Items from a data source
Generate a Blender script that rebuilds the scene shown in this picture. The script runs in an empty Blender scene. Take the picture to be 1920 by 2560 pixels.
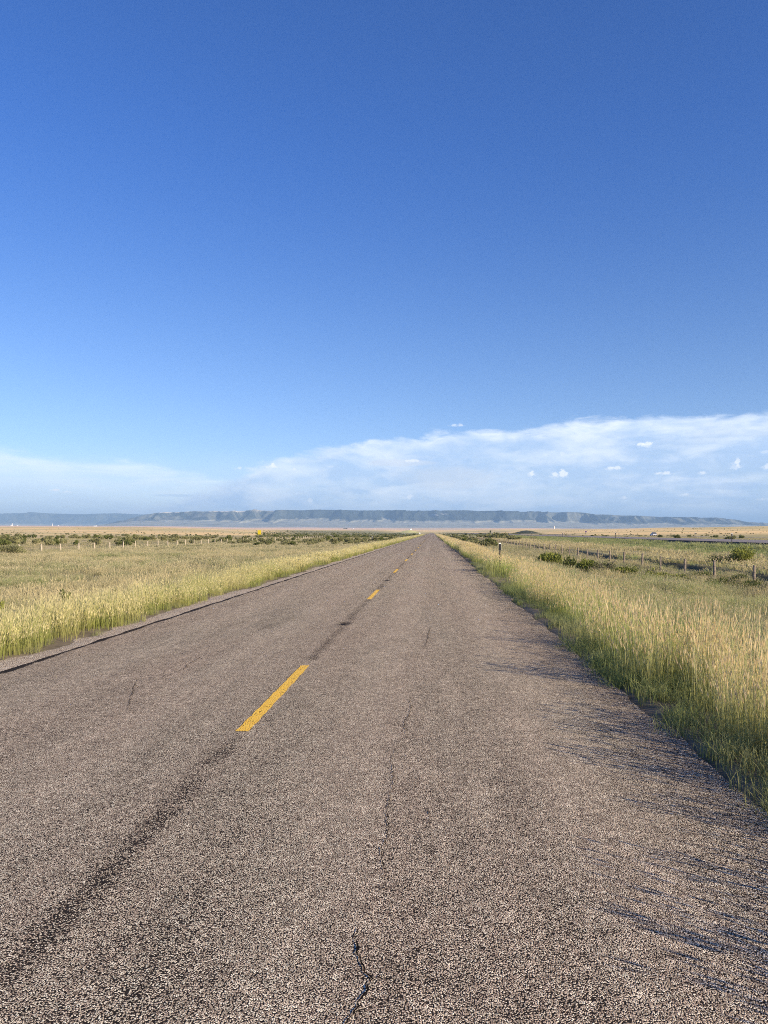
import bpy, math, random
import numpy as np
R = math.radians
random.seed(7)
rng = np.random.default_rng(11)
scene = bpy.context.scene
C = scene.collection
F = 1923.0; VX = 1082.0; VY = 1331.0; CH = 1.6
# ------------------------------------------------------------------ numpy noise
def _hash(ix, iy, s):
    h = (ix.astype(np.int64) * 374761393 + iy.astype(np.int64) * 668265263 + s * 1442695041) & 0x7fffffff
    h = ((h ^ (h >> 13)) * 1274126177) & 0x7fffffff
    return ((h ^ (h >> 16)) & 0xffff) / 65535.0
def vnoise(x, y, s=0):
    x = np.asarray(x, float); y = np.asarray(y, float)
    x, y = np.broadcast_arrays(x, y)
    ix = np.floor(x); iy = np.floor(y); fx = x - ix; fy = y - iy
    fx = fx * fx * (3 - 2 * fx); fy = fy * fy * (3 - 2 * fy)
    a = _hash(ix, iy, s); b = _hash(ix + 1, iy, s); c = _hash(ix, iy + 1, s); d = _hash(ix + 1, iy + 1, s)
    return (a * (1 - fx) + b * fx) * (1 - fy) + (c * (1 - fx) + d * fx) * fy
def fbm(x, y, s=0, o=4):
    v = 0; a = .5; t = 0
    for k in range(o):
        v = v + a * vnoise(np.asarray(x) * 2 ** k, np.asarray(y) * 2 ** k, s + k); t += a; a *= .5
    return v / t
def sstep(a, b, x):
    t = np.clip((x - a) / (b - a), 0, 1); return t * t * (3 - 2 * t)
# ------------------------------------------------------------------ terrain height
NX = [-400, -120, -60, -48, -25, -12, -7.6, -6.0, -5.7, -5.1, 1.85, 2.1, 3.2, 6, 9, 16, 17.0, 17.9, 28, 31, 34.0, 34.8, 47.6, 48.8, 53, 60, 92, 94, 106, 108, 130]
NZ = [-.5, -.6, -.8, -.95, -.92, -.62, -.16, -.06, -.08, -.10, -.10, -.03, -.10, -.68, -1.05, -1.14, -1.16, -.66, -.62, -.3, .22, .30, .30, .28, -.05, -.2, -.25, -.2, -.2, -.3, -.35]
PR = np.log([300, 600, 1000, 1500, 3000, 6000, 9500, 40000])
PX = [0, 350, 640, 900, 1082, 1300, 1500, 1700, 1920]
PV = np.array([[-13, -6, 2, 12, 14, 15.5, 17, 18], [-13, -6, 3, 12, 13, 14.5, 16, 17], [-13, -7, -1, 3, 7.5, 10, 12.5, 13], [-13, -7, -3.5, -.5, 6, 9, 12, 12.5],
      [-12, -6, -3.6, -2.2, 4.5, 9, 11.5, 12], [-12, -5, -1, 2, 8, 9.5, 10.5, 11], [-11, -4, 3, 5.5, 7.5, 8.5, 9.5, 10], [-11, -2, 8, 11.5, 11, 11, 11, 11], [-10, 0, 12, 15.5, 14, 13, 12, 12]], float)
def far_z(x, y):
    d = np.maximum(y, np.abs(x) * .75 + 1); d = np.maximum(d, 1)
    sx = np.clip(VX + F * x / d, 0, 1920)
    cols = np.array([np.interp(np.log(d), PR, PV[i]) for i in range(len(PX))])
    k = np.clip(np.searchsorted(PX, sx, side='right') - 1, 0, len(PX) - 2)
    pxa = np.array(PX, float); t = (sx - pxa[k]) / (pxa[k + 1] - pxa[k]); t = t * t * (3 - 2 * t)
    flat = cols.reshape(len(PX), -1); kk = k.reshape(-1); n = np.arange(kk.size)
    p = (flat[kk, n].reshape(k.shape)) * (1 - t) + (flat[kk + 1, n].reshape(k.shape)) * t
    return CH + p / F * d
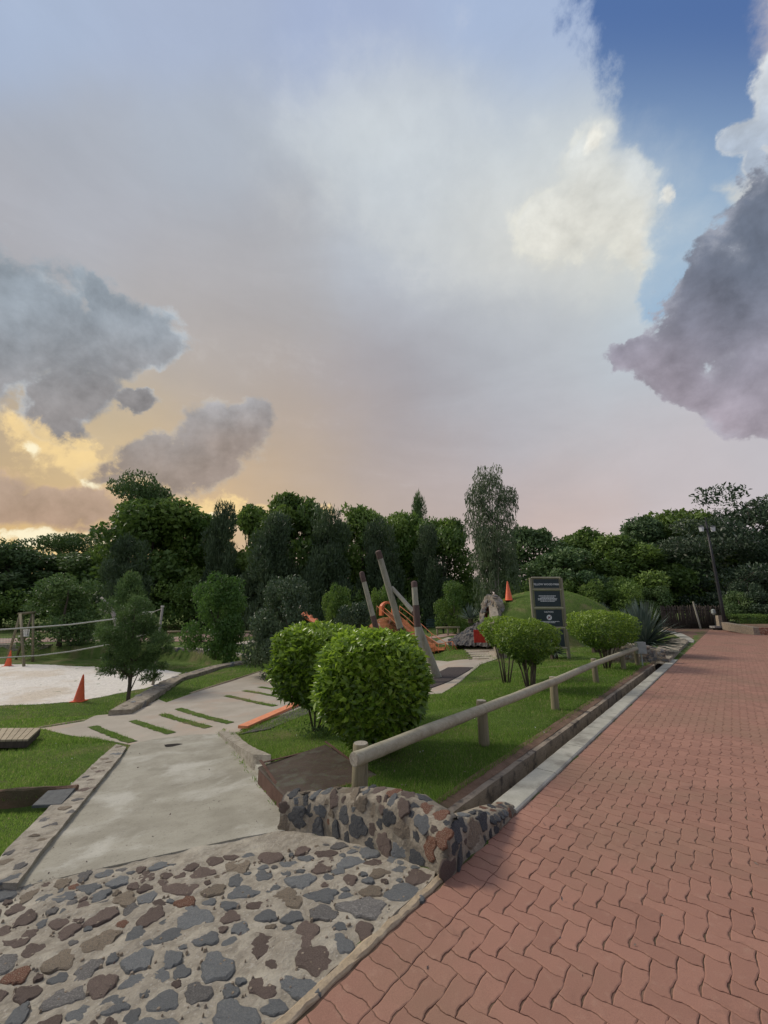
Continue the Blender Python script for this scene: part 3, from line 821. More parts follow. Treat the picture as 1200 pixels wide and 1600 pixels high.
def put_stone(kind, p, nrm, tang, rx, ry, h, parent, name='stone'):
    me = rnd.choice(STONES[kind])
    z = nrm.normalized(); x = (tang - z * tang.dot(z)).normalized(); y = z.cross(x)
    m = Matrix(((x.x, y.x, z.x, p.x), (x.y, y.y, z.y, p.y), (x.z, y.z, z.z, p.z), (0, 0, 0, 1)))
    m = m @ Matrix.Diagonal((rx, ry, h, 1))
    o = link(name, me, parent)
    if parent is not None and parent.type == 'EMPTY':
        m = Matrix.Translation(-Vector(parent.location)) @ m
    o.matrix_local = m
    return o
def tnormal(x, y):
    e = .05
    return Vector((zt(x - e, y) - zt(x + e, y), zt(x, y - e) - zt(x, y + e), 2 * e)).normalized()

# ------------------------------------------------------------------ cobbled apron
AP = [gt(-260, 1440), gt(0, 1386), gt(150, 1362), gt(300, 1328), gt(380, 1311), gt(450, 1299)] + \
     [gt(500, 1302), gt(560, 1318), gt(630, 1345), gt(680, 1366)] + [W(-.1, .058), W(-.6, .058), W(-1.1, .058), W(-1.9, .058), W(-2.6, .058)]
APX = P2(AP)
apron = sheet('cobbled_apron', AP, .032, .006, M['mortar'], skirt=.1, rough=.016, kind='structure')
pebv = MB()
_pr = random.Random(5)
_px = 0
while _px < 800:
    _x = _pr.uniform(-3.4, .7); _y = _pr.uniform(1.3, 3.6)
    _px += 1
    if not inpoly([_x], [_y], APX)[0]: continue
    _r = _pr.uniform(.004, .013); _z = zt(_x, _y) + .012
    _n = 5; _o = _pr.uniform(0, 3)
    _v = [(_x + _r * _pr.uniform(.7, 1.3) * math.cos(_o + 2 * math.pi * k / _n), _y + _r * _pr.uniform(.7, 1.3) * math.sin(_o + 2 * math.pi * k / _n), _z - .01) for k in range(_n)] + [(_x + _r * .55 * math.cos(_o + 2 * math.pi * k / _n), _y + _r * .55 * math.sin(_o + 2 * math.pi * k / _n), _z + _r * .35) for k in range(_n)]
    pebv.add(_v, [(k, (k + 1) % _n, _n + (k + 1) % _n, _n + k) for k in range(_n)] + [tuple(range(_n, 2 * _n))])
pebv.build('pebbles', M['s_tan'], apron, kind='stuff')
edging = MB()
prof = [(.012, -.05), (.014, .002), (.022, .010), (.052, .013), (.066, .002), (.066, -.05)]
v = []; f = []; NA = 70
for i in range(NA + 1):
    aa = -2.8 + (2.82) * i / NA
    for k, (s_, z_) in enumerate(prof):
        q = W(aa, s_ + (.016 * mnoise.noise(Vector((aa * 9, k * .7, 3))) if k > 2 else .010 * mnoise.noise(Vector((aa * 13, 1, 3)))), z_ + (.009 * mnoise.noise(Vector((aa * 14, k, 8))) if 0 < k < 5 else 0)); v.append(q)
for i in range(NA):
    for k in range(5): f.append((i * 6 + k, i * 6 + k + 1, (i + 1) * 6 + k + 1, (i + 1) * 6 + k))
edging.add(v, [tuple(reversed(q)) for q in f]); edging.build('mortar_edging', M['edging'], kind='structure')
placed = []
def try_cobbles(n, r0, r1, gapf):
    for _ in range(n):
        if len(placed) >= 330: return
        x = rnd.uniform(-3.4, .7); y = rnd.uniform(1.35, 3.6)
        if not inpoly([x], [y], APX)[0]: continue
        r = rnd.uniform(r0, r1)
        if polydist([x], [y], APX, True)[0] < r * .9: continue
        a_, s_ = A_S(x, y)
        ok = True
        for (pa, ps, pr) in placed:
            if math.hypot((pa - a_), (ps - s_) / 1.42) < pr + r + gapf: ok = False; break
        if not ok: continue
        placed.append((a_, s_, r))
        t = rnd.random()
        west = (s_ > 1.3)
        if west: kind = 's_brown' if t < .52 else 's_blue' if t < .74 else 's_tan' if t < .84 else 's_rust' if t < .92 else 's_grey'
        else: kind = 's_blue' if t < .52 else 's_brown' if t < .84 else 's_grey' if t < .92 else 's_tan'
        nrm = tnormal(x, y)
        tg = -NU * 1.0 + EU * rnd.uniform(-.25, .55)
        put_stone(kind, Vector((x, y, zt(x, y) + .004)), nrm, tg, r * rnd.uniform(1.2, 1.55), r * rnd.uniform(.75, 1.0), .007 + r * .05, apron)
try_cobbles(120, .080, .100, -.004); try_cobbles(5000, .054, .080, -.006); try_cobbles(9000, .034, .054, -.004); try_cobbles(4000, .020, .034, -.002)
print('cobbles', len(placed))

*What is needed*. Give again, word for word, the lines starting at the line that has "Continue the Blender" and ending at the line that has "return Vector((zt(x - e, y)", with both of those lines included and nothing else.

*Solution for this problem*.
Continue the Blender Python script for this scene: part 3, from line 821. More parts follow. Treat the picture as 1200 pixels wide and 1600 pixels high.
def put_stone(kind, p, nrm, tang, rx, ry, h, parent, name='stone'):
    me = rnd.choice(STONES[kind])
    z = nrm.normalized(); x = (tang - z * tang.dot(z)).normalized(); y = z.cross(x)
    m = Matrix(((x.x, y.x, z.x, p.x), (x.y, y.y, z.y, p.y), (x.z, y.z, z.z, p.z), (0, 0, 0, 1)))
    m = m @ Matrix.Diagonal((rx, ry, h, 1))
    o = link(name, me, parent)
    if parent is not None and parent.type == 'EMPTY':
        m = Matrix.Translation(-Vector(parent.location)) @ m
    o.matrix_local = m
    return o
def tnormal(x, y):
    e = .05
    return Vector((zt(x - e, y) - zt(x + e, y), zt(x, y - e) - zt(x, y + e), 2 * e)).normalized()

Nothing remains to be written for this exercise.